Anti-Zionism is now sadly the mainstream Charedi position.
We said so here:
Why is Eitan Cabel a leftist? Because it’s what’s left over from his Yeshiva days. Why do Charedi MKs vote with the Arabs? Rabbi Elazar Menachem Shach. Who encourages the state to expel Jews from their land and hand it over to their non-Jewish enemies (the definition of ‘Mesirah’, and then some)? The Rabbis (some).
And:
Rabbi Teitelbaum’s position “has become the establishment one, with mild practical exceptions, such as voting. Thank God, there are also increasing anti-establishment currents by now.”
An excerpt from a Cross-Currents account of how it happened, aptly titled The Day That Satmar Became Mainstream:
Reb Yoilish zt”l saw the victories of the Six Day War as the hand of the sitra achra let loose. He went so far as to prohibit his chassidim from approaching the kotel ma’aravi which had been freed by the kochos ha-tumah.

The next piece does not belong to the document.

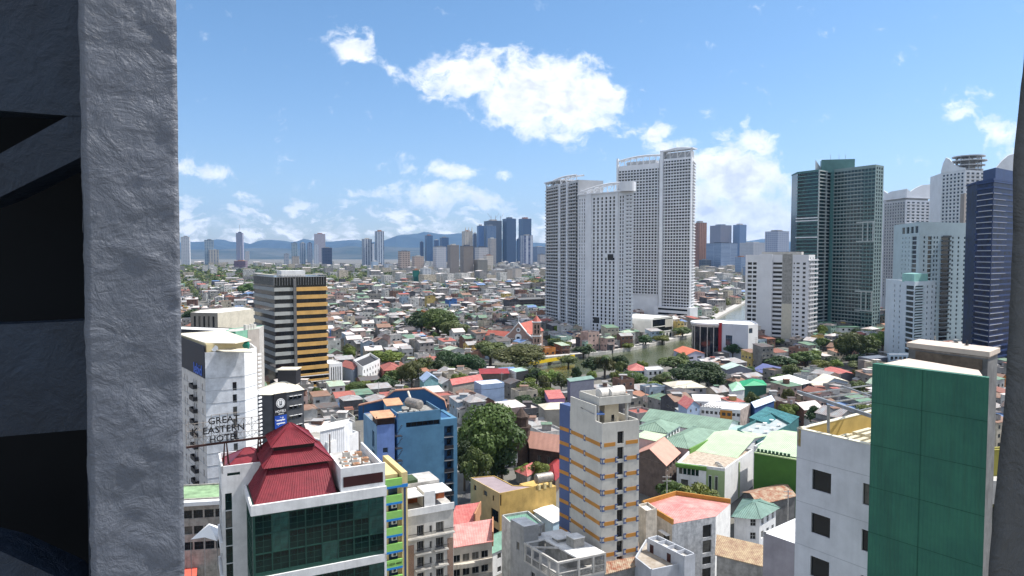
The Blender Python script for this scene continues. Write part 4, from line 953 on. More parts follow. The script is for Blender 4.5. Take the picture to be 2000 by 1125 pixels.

The olam ha-yeshivos may not have accepted all of the Rebbe’s hashkafot, but, in general, his pronounced and total antipathy toward medinas Yisroel became mainstream.
While we might differ as to the permissability of benefiting from the State, we do not challenge the contention – at least openly – that we consider ourselves to be legal aliens in its confines. We vote in its elections to protect ourselves rather than to try to exert real influence – even at those times when political conditions offer us real power [the Begin years when there was a prime minister who was more than sympathetic]. We draw ourselves further and further into isolation – ostensibly because the external world has become more dangerous. But is that the real reason? Or is it possible that we subconsciously realize that we are incapable of offering practical solutions to the inevitable dilemmas and challenges of self-government and therefore prefer to retreat into a ghetto and wait for mashiach. We were challenged by the Six Day War and came up short.
Comment: Stop equating Zionism and the state!